Free TSP Tool

TSP Withdrawal Calculator

Model how long your TSP balance will last in retirement. Choose the 4% safe withdrawal rule, the IRS required minimum distribution (RMD) method, or a fixed monthly amount — and see a year-by-year balance projection.

Data current as of 2026 · RMD table updated 2022 · Sources: IRS · TSP · SECURE 2.0

Three ways to draw down your TSP

There is no one right answer for TSP withdrawals — the best approach depends on your other income (pension, Social Security), your tax situation, and how long you expect to need the money. The three methods above cover the main approaches federal retirees use.

The 4% rule — a planning starting point

Financial planner William Bengen (1994) found that retirees could withdraw 4% of their initial portfolio balance in year one — then adjust upward for inflation annually — and not run out of money over a 30-year retirement, given a balanced stock/bond allocation.

For federal employees, the 4% rule has an important nuance: most FERS retirees already have a pension that covers a large share of fixed expenses. If your pension + Social Security covers 80% of your budget, you may only need a 1–2% draw from TSP — in which case TSP becomes a long-duration buffer or legacy asset rather than a primary income source.

The 4% rule is not a guarantee and was calibrated for a 60/40 portfolio. For 35- or 40-year retirements, a 3–3.5% rate provides more cushion. The slider above lets you test any rate between 2% and 8%.

Required minimum distributions (RMDs)

The IRS requires distributions from Traditional TSP beginning at age 73 (SECURE 2.0, effective 2023). The annual RMD is calculated by dividing your prior year-end account balance by a distribution period factor from the IRS Uniform Lifetime Table. The factor decreases each year, meaning your RMD as a percentage of your balance increases as you age.

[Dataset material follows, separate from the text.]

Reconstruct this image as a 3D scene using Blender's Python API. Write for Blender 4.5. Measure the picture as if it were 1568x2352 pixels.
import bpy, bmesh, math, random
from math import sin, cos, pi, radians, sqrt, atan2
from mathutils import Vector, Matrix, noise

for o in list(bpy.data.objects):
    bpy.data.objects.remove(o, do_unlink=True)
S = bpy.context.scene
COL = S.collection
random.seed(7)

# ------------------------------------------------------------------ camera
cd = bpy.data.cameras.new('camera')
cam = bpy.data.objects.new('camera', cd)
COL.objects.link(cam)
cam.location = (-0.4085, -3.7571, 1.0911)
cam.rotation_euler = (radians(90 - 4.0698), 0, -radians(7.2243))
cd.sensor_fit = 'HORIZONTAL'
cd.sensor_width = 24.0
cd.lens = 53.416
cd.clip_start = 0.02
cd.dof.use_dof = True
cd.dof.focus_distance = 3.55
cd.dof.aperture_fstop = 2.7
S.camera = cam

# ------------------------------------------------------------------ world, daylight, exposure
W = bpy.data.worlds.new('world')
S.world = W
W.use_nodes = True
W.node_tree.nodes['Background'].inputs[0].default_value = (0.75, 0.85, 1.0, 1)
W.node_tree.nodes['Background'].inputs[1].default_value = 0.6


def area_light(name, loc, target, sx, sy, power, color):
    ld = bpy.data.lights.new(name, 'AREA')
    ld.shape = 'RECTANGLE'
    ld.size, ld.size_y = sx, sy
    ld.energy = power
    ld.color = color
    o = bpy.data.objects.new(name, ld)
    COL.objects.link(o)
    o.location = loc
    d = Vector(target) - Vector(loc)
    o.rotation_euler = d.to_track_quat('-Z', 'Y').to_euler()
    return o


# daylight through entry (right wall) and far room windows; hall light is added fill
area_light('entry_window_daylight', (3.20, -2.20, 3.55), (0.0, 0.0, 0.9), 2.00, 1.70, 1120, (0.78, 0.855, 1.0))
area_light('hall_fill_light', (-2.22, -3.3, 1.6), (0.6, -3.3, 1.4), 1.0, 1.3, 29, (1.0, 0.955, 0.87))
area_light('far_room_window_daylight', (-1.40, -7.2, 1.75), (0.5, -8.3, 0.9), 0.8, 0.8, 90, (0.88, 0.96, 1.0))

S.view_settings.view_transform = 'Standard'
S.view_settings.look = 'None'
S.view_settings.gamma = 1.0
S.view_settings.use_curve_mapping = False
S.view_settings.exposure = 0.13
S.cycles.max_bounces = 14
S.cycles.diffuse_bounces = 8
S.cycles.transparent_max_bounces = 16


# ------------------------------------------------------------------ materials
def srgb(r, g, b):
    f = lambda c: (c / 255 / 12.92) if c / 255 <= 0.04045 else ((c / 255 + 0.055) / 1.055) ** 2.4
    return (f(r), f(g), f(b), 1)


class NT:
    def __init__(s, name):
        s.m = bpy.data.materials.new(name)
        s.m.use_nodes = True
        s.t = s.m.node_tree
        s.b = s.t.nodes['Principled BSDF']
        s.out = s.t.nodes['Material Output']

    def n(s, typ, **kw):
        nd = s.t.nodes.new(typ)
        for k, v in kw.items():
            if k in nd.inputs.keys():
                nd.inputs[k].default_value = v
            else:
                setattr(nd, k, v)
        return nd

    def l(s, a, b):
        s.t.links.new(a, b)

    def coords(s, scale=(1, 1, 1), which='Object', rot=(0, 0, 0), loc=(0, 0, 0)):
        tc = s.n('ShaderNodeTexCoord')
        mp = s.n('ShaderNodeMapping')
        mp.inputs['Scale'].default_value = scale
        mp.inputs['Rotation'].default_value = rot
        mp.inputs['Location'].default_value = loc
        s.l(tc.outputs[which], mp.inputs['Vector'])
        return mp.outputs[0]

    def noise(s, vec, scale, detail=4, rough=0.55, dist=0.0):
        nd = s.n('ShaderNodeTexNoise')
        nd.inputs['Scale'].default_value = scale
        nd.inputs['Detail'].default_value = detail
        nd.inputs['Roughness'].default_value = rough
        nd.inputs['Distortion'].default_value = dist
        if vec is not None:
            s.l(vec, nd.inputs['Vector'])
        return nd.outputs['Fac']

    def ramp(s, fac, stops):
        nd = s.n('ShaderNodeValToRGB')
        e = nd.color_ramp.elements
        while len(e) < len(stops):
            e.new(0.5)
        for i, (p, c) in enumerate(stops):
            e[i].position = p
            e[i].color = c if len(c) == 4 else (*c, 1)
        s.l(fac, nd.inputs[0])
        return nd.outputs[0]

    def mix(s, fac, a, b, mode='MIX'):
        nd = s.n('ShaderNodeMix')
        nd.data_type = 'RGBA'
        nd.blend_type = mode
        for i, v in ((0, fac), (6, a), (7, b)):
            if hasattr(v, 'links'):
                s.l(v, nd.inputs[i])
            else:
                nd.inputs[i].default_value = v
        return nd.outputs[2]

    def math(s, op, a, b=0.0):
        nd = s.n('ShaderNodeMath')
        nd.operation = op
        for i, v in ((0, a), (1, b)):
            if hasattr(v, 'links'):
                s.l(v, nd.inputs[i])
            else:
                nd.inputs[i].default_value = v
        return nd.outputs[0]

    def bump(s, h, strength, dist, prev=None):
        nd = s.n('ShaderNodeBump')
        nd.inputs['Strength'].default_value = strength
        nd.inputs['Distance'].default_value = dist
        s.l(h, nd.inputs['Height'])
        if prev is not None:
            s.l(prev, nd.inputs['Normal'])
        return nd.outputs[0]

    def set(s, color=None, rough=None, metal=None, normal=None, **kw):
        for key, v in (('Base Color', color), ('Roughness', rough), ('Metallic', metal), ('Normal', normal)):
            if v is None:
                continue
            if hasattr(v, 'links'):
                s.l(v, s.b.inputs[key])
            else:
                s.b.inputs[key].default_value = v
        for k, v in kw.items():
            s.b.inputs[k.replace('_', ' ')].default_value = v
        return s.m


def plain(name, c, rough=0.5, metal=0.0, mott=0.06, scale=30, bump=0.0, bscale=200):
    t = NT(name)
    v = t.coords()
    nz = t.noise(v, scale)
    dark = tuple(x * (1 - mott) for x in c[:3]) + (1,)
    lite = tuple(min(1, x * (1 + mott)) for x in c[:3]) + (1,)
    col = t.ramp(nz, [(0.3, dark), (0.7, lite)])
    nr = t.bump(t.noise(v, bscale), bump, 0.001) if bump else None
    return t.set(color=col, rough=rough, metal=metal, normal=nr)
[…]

Missing an RMD triggers a 25% excise tax on the shortfall (reduced to 10% if corrected within the two-year correction window). Roth TSP accounts are not subject to RMDs under SECURE 2.0 — another reason to consider in-plan Roth conversions before age 73.

If you are still a federal employee at 73, your TSP RMD is deferred until you separate from service.

TSP withdrawals and the federal pension interaction

Unlike the generic "how much can I withdraw" question, federal retirees need to think about TSP withdrawals in the context of their total income stack: pension + Social Security + TSP. A large pension can push you into the 22–24% bracket before you withdraw a dollar from TSP. In that case, Roth TSP becomes significantly more valuable — and delaying large Traditional TSP withdrawals (beyond RMD minimums) may reduce your lifetime tax burden.

This tool models TSP in isolation. The full combined picture — pension + supplement + Social Security + TSP, after taxes and FEHB — belongs in the retirement timeline.

When can you withdraw penalty-free?

Federal employees who separate from service in the year they turn 55 (or later) can take TSP distributions without the 10% early withdrawal penalty — this is the "rule of 55" for employer- sponsored plans. If you separate before the year you turn 55, the penalty applies until age 59½. Law enforcement officers, firefighters, and air traffic controllers have a reduced threshold of age 50.

Disability separations and 72(t) substantially equal periodic payments (SEPPs) are other penalty exemption paths, but they are complex and irreversible once started. Confirm with a tax advisor before electing them.